#### [Given records]
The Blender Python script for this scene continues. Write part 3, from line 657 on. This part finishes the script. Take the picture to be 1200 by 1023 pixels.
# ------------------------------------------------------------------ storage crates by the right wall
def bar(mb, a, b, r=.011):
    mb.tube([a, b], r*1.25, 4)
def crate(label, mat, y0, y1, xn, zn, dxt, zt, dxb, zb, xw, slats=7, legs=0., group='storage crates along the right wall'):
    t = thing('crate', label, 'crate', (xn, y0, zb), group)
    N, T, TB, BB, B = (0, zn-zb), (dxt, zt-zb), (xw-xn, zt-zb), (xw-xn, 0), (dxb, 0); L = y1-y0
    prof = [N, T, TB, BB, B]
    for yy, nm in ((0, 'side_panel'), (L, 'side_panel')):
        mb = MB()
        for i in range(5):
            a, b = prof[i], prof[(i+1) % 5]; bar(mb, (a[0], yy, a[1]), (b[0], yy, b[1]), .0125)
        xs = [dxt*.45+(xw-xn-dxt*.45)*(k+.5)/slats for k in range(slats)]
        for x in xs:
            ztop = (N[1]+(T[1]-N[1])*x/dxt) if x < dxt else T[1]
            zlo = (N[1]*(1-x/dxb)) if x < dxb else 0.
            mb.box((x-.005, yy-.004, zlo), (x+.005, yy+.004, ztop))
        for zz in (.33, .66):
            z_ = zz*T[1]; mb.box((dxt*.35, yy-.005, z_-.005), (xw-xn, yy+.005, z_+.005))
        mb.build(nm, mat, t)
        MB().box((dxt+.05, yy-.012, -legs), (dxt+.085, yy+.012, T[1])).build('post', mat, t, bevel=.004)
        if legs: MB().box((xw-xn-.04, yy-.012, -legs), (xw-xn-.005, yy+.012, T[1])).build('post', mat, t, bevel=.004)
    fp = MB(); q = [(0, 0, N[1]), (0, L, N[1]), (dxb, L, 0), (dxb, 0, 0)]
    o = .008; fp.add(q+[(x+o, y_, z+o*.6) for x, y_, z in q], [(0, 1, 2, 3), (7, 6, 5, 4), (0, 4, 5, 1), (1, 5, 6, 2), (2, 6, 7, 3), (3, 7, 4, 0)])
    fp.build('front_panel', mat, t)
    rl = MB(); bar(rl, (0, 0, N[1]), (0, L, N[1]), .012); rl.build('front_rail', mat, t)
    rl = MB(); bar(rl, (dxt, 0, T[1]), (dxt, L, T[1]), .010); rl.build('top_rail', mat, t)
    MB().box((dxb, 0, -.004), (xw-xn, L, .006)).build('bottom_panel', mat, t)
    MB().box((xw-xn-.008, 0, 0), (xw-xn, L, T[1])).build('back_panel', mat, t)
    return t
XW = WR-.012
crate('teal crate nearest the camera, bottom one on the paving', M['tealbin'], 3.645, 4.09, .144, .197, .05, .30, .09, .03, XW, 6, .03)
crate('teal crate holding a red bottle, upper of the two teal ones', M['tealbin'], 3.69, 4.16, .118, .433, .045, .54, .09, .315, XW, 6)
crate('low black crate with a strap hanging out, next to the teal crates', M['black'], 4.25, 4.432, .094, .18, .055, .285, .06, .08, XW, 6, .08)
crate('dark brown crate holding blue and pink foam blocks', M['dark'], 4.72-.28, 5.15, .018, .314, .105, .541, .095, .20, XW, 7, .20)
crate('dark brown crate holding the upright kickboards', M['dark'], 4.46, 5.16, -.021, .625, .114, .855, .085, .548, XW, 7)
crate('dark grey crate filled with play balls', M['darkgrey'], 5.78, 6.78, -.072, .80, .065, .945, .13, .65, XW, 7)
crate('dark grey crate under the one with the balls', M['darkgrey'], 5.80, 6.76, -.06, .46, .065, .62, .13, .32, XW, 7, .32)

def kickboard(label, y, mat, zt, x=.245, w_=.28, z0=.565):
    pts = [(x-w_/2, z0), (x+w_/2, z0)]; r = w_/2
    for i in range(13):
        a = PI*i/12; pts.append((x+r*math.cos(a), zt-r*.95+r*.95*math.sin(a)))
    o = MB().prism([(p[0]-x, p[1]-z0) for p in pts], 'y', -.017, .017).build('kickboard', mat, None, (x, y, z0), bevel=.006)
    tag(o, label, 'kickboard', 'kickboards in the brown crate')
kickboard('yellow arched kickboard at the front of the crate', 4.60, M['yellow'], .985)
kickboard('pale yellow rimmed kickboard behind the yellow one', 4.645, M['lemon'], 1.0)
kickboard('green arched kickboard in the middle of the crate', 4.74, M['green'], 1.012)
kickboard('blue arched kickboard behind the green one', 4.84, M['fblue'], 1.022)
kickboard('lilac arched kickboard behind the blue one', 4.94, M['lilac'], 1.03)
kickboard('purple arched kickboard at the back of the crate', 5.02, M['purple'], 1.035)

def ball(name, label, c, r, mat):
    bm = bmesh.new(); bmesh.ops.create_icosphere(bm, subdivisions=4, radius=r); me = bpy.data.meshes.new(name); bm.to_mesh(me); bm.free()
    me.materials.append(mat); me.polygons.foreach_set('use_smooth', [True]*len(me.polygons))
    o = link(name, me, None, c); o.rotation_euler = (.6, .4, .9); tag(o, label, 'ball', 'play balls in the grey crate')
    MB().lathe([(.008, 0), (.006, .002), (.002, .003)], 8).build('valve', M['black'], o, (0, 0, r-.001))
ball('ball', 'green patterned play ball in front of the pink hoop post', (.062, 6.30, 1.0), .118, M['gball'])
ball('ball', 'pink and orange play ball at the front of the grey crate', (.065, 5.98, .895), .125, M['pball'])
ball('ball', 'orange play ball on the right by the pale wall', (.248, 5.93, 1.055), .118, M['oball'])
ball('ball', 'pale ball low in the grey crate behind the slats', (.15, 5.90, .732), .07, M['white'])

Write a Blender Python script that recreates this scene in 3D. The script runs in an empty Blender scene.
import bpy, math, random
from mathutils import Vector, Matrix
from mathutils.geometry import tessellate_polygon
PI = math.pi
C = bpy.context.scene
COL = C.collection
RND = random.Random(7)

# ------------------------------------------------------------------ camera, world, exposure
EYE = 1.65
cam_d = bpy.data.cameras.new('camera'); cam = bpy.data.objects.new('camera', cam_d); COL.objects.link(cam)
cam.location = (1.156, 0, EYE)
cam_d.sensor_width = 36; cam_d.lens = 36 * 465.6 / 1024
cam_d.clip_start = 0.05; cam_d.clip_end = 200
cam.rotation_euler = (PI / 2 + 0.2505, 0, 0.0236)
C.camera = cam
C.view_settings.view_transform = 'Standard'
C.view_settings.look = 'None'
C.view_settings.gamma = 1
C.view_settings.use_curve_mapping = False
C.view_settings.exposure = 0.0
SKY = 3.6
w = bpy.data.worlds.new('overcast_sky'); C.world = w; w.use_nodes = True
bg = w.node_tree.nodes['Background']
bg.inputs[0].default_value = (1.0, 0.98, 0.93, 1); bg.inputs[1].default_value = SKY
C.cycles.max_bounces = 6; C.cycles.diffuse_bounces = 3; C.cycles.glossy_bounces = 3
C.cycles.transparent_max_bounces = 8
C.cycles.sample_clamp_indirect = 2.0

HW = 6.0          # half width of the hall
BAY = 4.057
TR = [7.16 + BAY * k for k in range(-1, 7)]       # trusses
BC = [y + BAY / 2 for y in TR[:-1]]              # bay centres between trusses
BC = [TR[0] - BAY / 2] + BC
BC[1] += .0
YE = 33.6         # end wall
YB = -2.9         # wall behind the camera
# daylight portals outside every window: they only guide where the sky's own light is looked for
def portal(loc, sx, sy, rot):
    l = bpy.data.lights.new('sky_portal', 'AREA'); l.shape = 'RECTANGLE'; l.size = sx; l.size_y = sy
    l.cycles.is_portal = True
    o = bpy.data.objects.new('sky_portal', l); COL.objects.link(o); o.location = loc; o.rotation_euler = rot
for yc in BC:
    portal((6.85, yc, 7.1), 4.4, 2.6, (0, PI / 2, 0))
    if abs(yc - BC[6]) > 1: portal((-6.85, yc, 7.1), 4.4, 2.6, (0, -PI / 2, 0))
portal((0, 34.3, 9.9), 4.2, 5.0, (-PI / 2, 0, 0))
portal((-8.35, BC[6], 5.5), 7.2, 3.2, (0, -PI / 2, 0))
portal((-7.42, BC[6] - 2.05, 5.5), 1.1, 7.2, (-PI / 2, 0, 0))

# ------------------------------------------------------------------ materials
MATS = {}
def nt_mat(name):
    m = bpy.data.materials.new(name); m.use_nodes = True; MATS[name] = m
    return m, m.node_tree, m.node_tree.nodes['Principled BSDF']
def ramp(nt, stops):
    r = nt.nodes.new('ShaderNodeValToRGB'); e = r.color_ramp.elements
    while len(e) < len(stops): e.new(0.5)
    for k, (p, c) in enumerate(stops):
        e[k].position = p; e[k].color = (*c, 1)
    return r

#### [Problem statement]
Of the lines above, retype only those from the line containing "Write a Blender" through the line containing "RND = random.Random(7)", including both, exactly.

#### [Task solution]
Write a Blender Python script that recreates this scene in 3D. The script runs in an empty Blender scene.
import bpy, math, random
from mathutils import Vector, Matrix
from mathutils.geometry import tessellate_polygon
PI = math.pi
C = bpy.context.scene
COL = C.collection
RND = random.Random(7)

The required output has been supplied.